The above changes are significant for munis; however, limitations on their efficacy are also incorporated in the proposed rule. First, securities are only given credit for the period they are held on balance sheet during the year (ex. holding for half a year would be 50% credit for the year). This was intended to provide an incentive to hold eligible investments long term versus short term buying and selling before and after the end date for a performance evaluation. Second, the proposed rule introduces a scoring methodology whereby investments in less liquid vehicles such as tax credits, receive a two times multiplier versus mortgage-backed securities or munis that have no multiplier.

Alongside changes to qualifying activities are modifications to the primary driver for CRA investment demand—the assessment area. Historically, assessment areas have been based on areas surrounding bank branches and deposit taking ATMs. In the digital era, the relevancy of this strict geographic definition is under question, which is reflected in the proposed rule that splits assessment areas in to “facility based” and “deposit based” assessment areas.

As proposed, the non-territorial “deposit based” assessment area is designated if 50%or more deposits are located outside the traditional definition. Banks would be tested for compliance in assessment areas as well as in aggregate at the bank level. Notably, loans and investments can also occur outside of these assessment areas in the bank level test. The various tests are primarily centered around compliance with a new “one ratio” concept proposed where the dollar value of all CRA related activities (after the multipliers) are summarized and divided against total retail deposits for either an assessment area or in aggregate for the bank.

In a vacuum, small issuers and rural communities would benefit most from expanded eligibility for infrastructure in conjunction with changes that would redistribute some CRA dollars away from overlapping facility based assessment areas. Unfortunately, it’s not clear this will translate to benefits.

Remote deposits certainly exist in places like Vermont but the 50% test is high and no nexus is described linking deposit activity and out of assessment area investments. Additionally, large questions remain on whether enough incentive exists to put dollars where they are needed most versus where they are easiest to find a home or most expedient to meet the “one ratio” via large and liquid bond issuances.

Informed issuers may be able to closely connect their projects to a newly standardized “performance context” describing community needs but the draw of large block sizes may be too much to overcome and result in continued overlapping demand in traditional CRA “hot spots.”

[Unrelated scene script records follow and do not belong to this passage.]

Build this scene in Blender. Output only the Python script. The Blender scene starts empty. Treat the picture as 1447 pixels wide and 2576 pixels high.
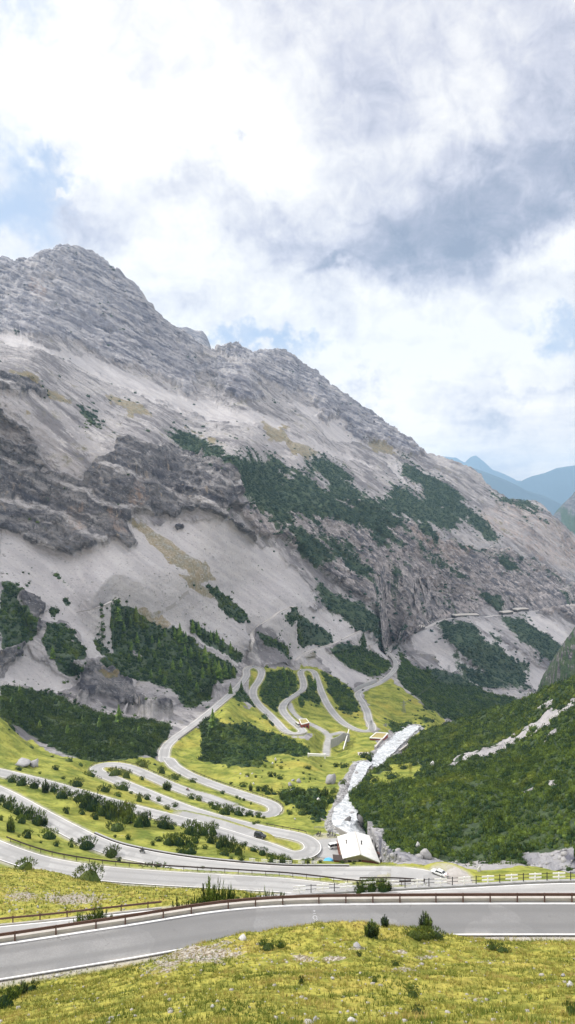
# Alpine pass: hairpin road in a valley under a limestone mountain
import bpy, bmesh, math, random
import numpy as np
from mathutils import Vector, Matrix

random.seed(7)
RNG = np.random.default_rng(11)
sc = bpy.context.scene
COL = sc.collection

# ------------------------------------------------------------------ survey helpers
# sketch coordinates (u right, v down) of the survey + a distance D give a world point
F, CX, CY = 1717.33, 723.5, 1288.0
TR = {'0': (0, 0, 1.0), '1': (0, 1886.6, .5), '2': (723.2, 1886.6, .5), '3': (503.1, 1509.3, .3911),
      '4': (754.6, 1949.5, .3042), 'A': (0, 597.4, .5), 'B': (723.2, 943.3, .5), 'C': (0, 911.8, .5),
      'D': (0, 1415, .5), 'E': (880.4, 1477.8, .3916), 'F': (0, 2169.6, .2608), 'G': (345.9, 2169.6, .3042),
      'H': (723.2, 2106.7, .1738), 'I': (566, 1886.6, .1738)}


def uv(k, x, y):
    a, b, s = TR[k]
    return a + s * x, b + s * y


def UV(k, pts):
    return [uv(k, x, y) for x, y in pts]


def P3(u, v, D):
    return np.array([(u - CX) / F * D, D, (CY - v) / F * D])


def proj(p):
    return CX + F * p[0] / p[1], CY - F * p[2] / p[1]


# ------------------------------------------------------------------ noise
_perm = np.random.default_rng(5).permutation(256)
_perm = np.concatenate([_perm, _perm, _perm]).astype(np.int32)
_g = np.random.default_rng(6).normal(size=(256, 3))
_g = (_g / np.linalg.norm(_g, axis=1, keepdims=True)).astype(np.float32)


def _perlin(p):
    p = np.asarray(p, dtype=np.float32)
    i = np.floor(p).astype(np.int32)
    f = p - i
    i &= 255
    w = f * f * f * (f * (f * 6 - 15) + 10)
    out = 0
    for dx in (0, 1):
        wx = w[..., 0] if dx else 1 - w[..., 0]
        a = _perm[i[..., 0] + dx]
        for dy in (0, 1):
            wy = w[..., 1] if dy else 1 - w[..., 1]
            b = _perm[a + i[..., 1] + dy]
            for dz in (0, 1):
                wz = w[..., 2] if dz else 1 - w[..., 2]
                g = _g[_perm[b + i[..., 2] + dz] & 255]
                d = g[..., 0] * (f[..., 0] - dx) + g[..., 1] * (f[..., 1] - dy) + g[..., 2] * (f[..., 2] - dz)
                out = out + wx * wy * wz * d
    return out * 1.5


from concurrent.futures import ThreadPoolExecutor
_pool = ThreadPoolExecutor(4)


def perlin(p):
    p = np.asarray(p, dtype=np.float32)
    if p.size < 60000:
        return _perlin(p)
    q = p.reshape(-1, 3)
    ch = [q[i:i + 16384] for i in range(0, len(q), 16384)]
    return np.concatenate(list(_pool.map(_perlin, ch))).reshape(p.shape[:-1])


def fbm(p, octv=4, gain=.5, lac=2.03, ridged=False):
    p = np.asarray(p, dtype=np.float32)
    a, s, tot = 1.0, 0, 0
    for o in range(octv):
        n = perlin(p + 17.3 * o)
        if ridged:
            n = 1 - 2 * np.abs(n)
        s = s + a * n
        tot += a
        a *= gain
        p = p * lac
    return s / tot


def sstep(a, b, x):
    t = np.clip((x - a) / (b - a), 0, 1)
    return t * t * (3 - 2 * t)


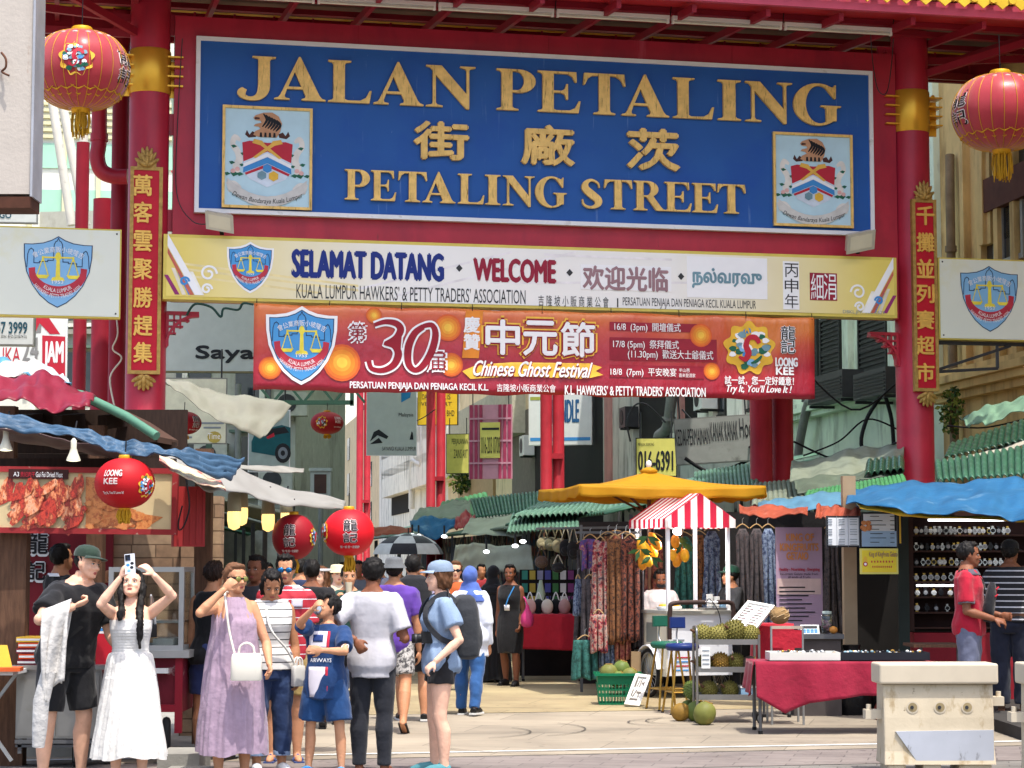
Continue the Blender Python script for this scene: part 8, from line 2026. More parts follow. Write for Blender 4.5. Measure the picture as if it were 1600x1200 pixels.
for k in range(21):
 p=at(820+(k%7)*12,898+(k//7)*20,30.55);b=MB();b.box((p.x-.042,30.55,p.z-.07),(p.x+.042,30.6,p.z+.06),[mat('packet %d'%q,h_,.4)for q,h_ in enumerate(('#2f7a6a','#c8c4bc','#4a4a8a','#a8923a','#7a3a6a','#3a6a3a','#8a8aa0'))][(k*3)%7]);b.build('packet',o)
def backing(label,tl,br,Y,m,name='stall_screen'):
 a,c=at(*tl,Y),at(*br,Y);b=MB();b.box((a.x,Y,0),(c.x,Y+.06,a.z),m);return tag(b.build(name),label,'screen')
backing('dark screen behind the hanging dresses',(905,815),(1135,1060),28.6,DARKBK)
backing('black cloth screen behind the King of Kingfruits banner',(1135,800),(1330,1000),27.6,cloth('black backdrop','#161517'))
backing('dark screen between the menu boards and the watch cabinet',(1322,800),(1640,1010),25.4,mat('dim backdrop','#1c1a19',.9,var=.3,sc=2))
for k,(px,col,lab)in enumerate(((1182,7,'dark printed dress left of the standing banner'),(1200,2,'navy batik dress half behind the standing banner'),(1298,7,'dark printed dress right of the standing banner'),(1160,7,'dark dress behind the green capped vendor'))):garment(lab,px,826,985,34,27.2,DRESSM[col],'dress',k+30,.1)
# yellow market umbrella
YC=mat('yellow canvas','#d09a22',.65,transl=.4,var=.06,sc=2,bump=.15,bs=10,dirt=('#b57a18',.6,.8,2,None))
cU=at(1014,760,26.8);cU.z=0
apx=at(1030,737,26.8).z;ez=at(880,757,25.6).z;o=thing('market_umbrella','big square yellow market umbrella behind the mango cart','umbrella',cU)
Rq=Matrix.Rotation(math.radians(13),3,'Z');hw,hd=1.19,1.05
def uc(i,j,z,k=1):return cU+Rq@V((i*hw*k,j*hd*k,z))
cs=[(-1,-1),(1,-1),(1,1),(-1,1)];b=MB()
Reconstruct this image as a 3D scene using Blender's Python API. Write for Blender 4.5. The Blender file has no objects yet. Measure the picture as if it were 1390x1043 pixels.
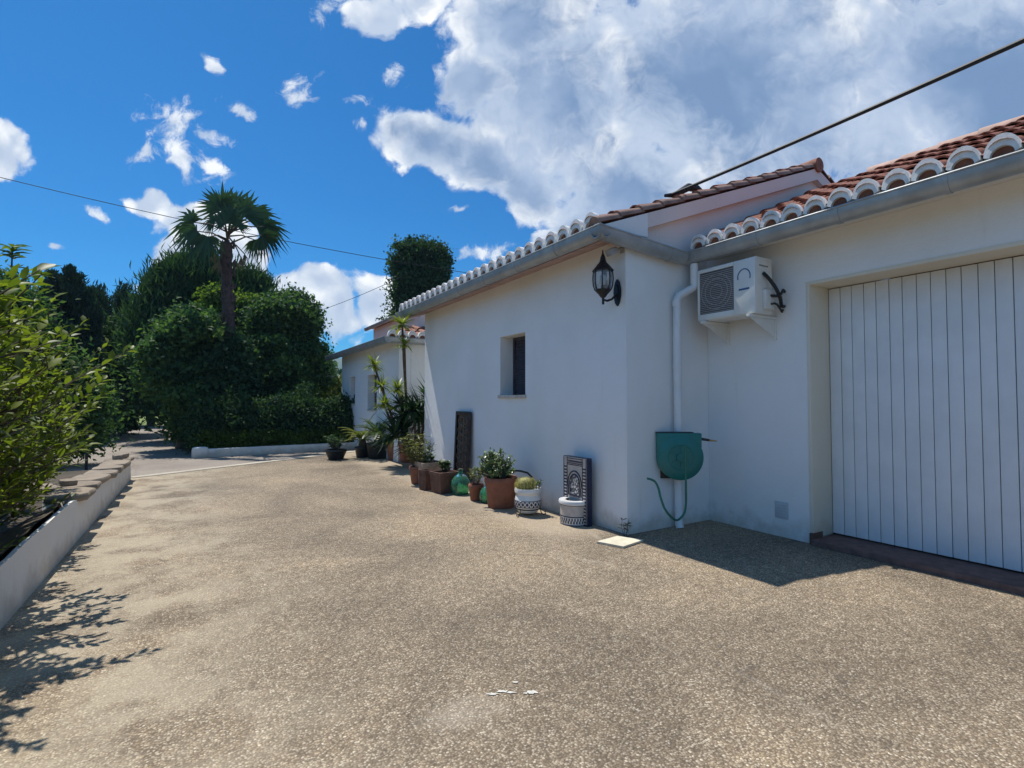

I know that the projects undertaken by the Bond Bank’s borrowers are often the only community development activity for years on either side of the investment and that the impact of small essential infrastructure is substantial. I’m encouraged by the potential of more flexibility for banks on where investments are made but also think the impact of these dollars, both in terms of projects and price benefits, should be at the forefront of revisions to the final rule.